The Problem
Important Update
My remarkably simple method of exact trisection “cheating” has now been acknowledged by the mathematical fraternity. Professor W. Kahan of the University of California at Berkeley, amongst others, has pronounced my construction valid, and has declared it “slightly simpler” than the most famous method of all, that of Archimedes of Syracuse. A paper describing my method has now been published In The Mathematical Association of America’s March 2007 issue of The College Mathematics Journal. See two separate proofs.
If you know anything at all about geometry, you will know how to bisect an angle with a compass and ruler. But do you know how to trisect it? I'm sure you don't. The surprising truth is that it can't be done. You simply cannot trisect an arbitrary angle with only a compass and unmarked ruler. Well, not without cheating.
Although it has been known for nearly 200 years that compass-and-ruler trisection is a mathematical impossibility, thousands have continued stubbornly to embark on the ancient quest of finding a way to do it. I am one of them.

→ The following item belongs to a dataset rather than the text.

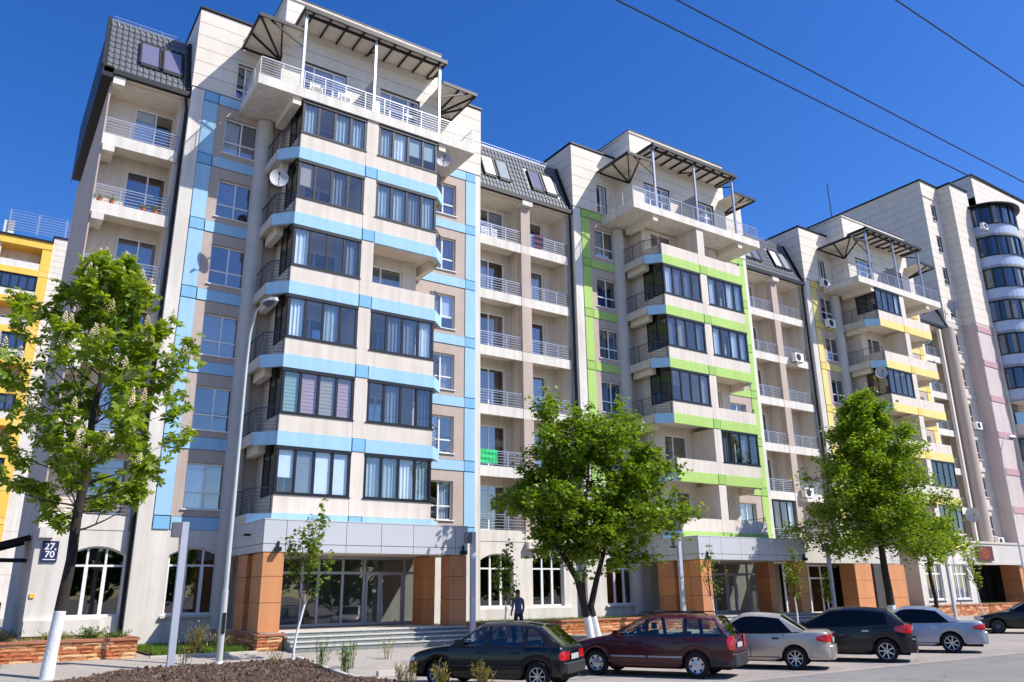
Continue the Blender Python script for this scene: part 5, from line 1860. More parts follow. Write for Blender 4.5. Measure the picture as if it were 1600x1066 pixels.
    for k in range(2, 11):
        z = ZK(3)+3.0*(k-1)
        b = MB()
        open_ = k == 4
        MB().prism(arc, z-0.15, z+0.05, m_soffit).build('balcony_slab', T)
        for i in range(n):
            b.face([(*arc[i], z-0.2), (*arc[i+1], z-0.2), (*arc[i+1], z+0.95), (*arc[i], z+0.95)], m_bluep if k not in (3, 4) else m_cream)
        b.build('balcony_front', T, smooth=True)
        if not open_:
            g = MB(); f = MB()
            for i in range(n):
                g.face([(*arc[i], z+0.98), (*arc[i+1], z+0.98), (*arc[i+1], z+2.72), (*arc[i], z+2.72)], m_farg)
            for i in range(0, n+1, 2):
                x, y = arc[i]; dx, dy = (x-cx)/rx, (y-cy)/ry
                f.bar((x+dx*.02, y+dy*.02, z+0.98), (x+dx*.02, y+dy*.02, z+2.75), 0.16, 0.12, m_anth)
            for i in range(n):
                f.bar((*arc[i], z+0.97), (*arc[i+1], z+0.97), 0.16, 0.09, m_anth); f.bar((*arc[i], z+2.74), (*arc[i+1], z+2.74), 0.16, 0.12, m_anth)
            w = f.build('curved_window', T)
            for i in range(0, n, 2):
                g = MB()
                for q in (i, i+1):
                    g.face([(*arc[q], z+1.0), (*arc[q+1], z+1.0), (*arc[q+1], z+2.7), (*arc[q], z+2.7)], rs.choice([m_farg, m_farg, CURT[3], m_farg2]))
                g.build('pane', w)
        else:
            MB().box(71.6, 76, 1.82, 1.88, z+0.1, z+2.2, m_farg).build('window', T)
    cb = MB(); arc2 = [(cx+(rx+.5)*cos(pi+pi*i/n), cy+(ry+.5)*sin(pi+pi*i/n)) for i in range(n+1)]
    z = ZK(3)+3.0*9+2.85
    bb = len(cb.v)
    for i in range(n):
        cb.face([(*arc2[i], z), (*arc2[i+1], z), (cx, cy, z+0.9)], m_black)
    cb.prism(arc2, z-0.12, z, m_black)
    cb.build('balcony_roof', T)
    for x in (77.6, 80.5):
        for k in range(2, 11):
            z = ZK(3)+3.0*(k-1)
            window(T, x, x+1.6, z+0.9, z+2.5, 1.83, 2, 0.35, glass=m_farg, fw=0.09, curt=0)
    # ground floor canopy and shops
    c = MB(); c.box(57.0, 84, 0.0, 3.0, 3.55, 5.0, m_grey); c.box(56.95, 84, -0.06, 0.0, 3.5, 3.65, m_conc); c.box(56.95, 84, -0.06, 0.0, 4.9, 5.05, m_conc); c.build('shop_canopy', T)
    for (a, b) in ((63.4, 66.2), (69.5, 72), (77, 80)):
        MB().box(a+.02, b-.02, 0.12, 1.4, 0.3, 3.5, m_groove).build('pier_core', T)
        zz = [0.3, 1.4, 2.45, 3.5]
        for i in range(3): MB().box(a, b, 0.1, 1.42, zz[i]+.01, zz[i+1]-.01, m_orange).build('pier_panel', T)
    s = MB(); s.box(57, 84, 2.4, 2.5, 0.3, 3.5, m_dark)
    for x in np.arange(57.6, 84, 1.3): s.box(x, x+0.08, 2.3, 2.4, 0.3, 3.5, m_anth)
    s.build('shop_window', T)
    MB().cyl((64.8, 2.8), 0.58, 5.02, 22.35, m_taupe, 32).build('round_column', T, smooth=True)
    MB().box(63.75, 64.0, 2.85, 3.09, 4.9, 22.3, m_white).build('pilaster', T)
    MB().box(70.96, 72.59, 2.62, 17.9, top-1.6, top-.12, m_clad).build('recess_parapet', T)
    # chimney mast
    MB().tube([(65.6, 12, top), (65.6, 12, top+4)], 0.05, m_black, 6).build('mast', T)
m_bluep = mat('blue_panel', (172, 188, 214), 0.5, 0.04, 0.6)
pink()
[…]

I have two excuses for such an apparent waste of time. Neither involves a disdain for the pronouncements of mathematics or science. Although I am not a scientist, I have the utmost respect for science - so much so that I believe our threatened world would be a very much better place if the scientific approach to solving problems were universally applied by individuals and institutions. Science works. It works because its entire focus is the pursuit of truth by observation and reason. It doesn’t mind being challenged. In contrast to many other areas of human thought, it demands that it should be, for its respect for the truth is so steadfast that it welcomes the exposure of its own inadvertent falsehoods.
This provides me with my first excuse, for science does make mistakes. It is quite sensible for fresh minds to revisit its pronouncements in case it has misconstrued or overlooked anything.
My second excuse is that the intellectual challenge of trying to do the impossible can be a rewarding one - as long as it is not done out of ignorance and contempt for the probabilities and realities of mathematics and physics and logic. One invariably develops a deep understanding of the science underlying the insoluble problem with which one is wrestling. And occasionally - just very occasionally - one might glean an original and perhaps useful insight. Over the years I have gleaned a number of such useful insights in many different fields. My groundbreaking method of trisection is just one of them.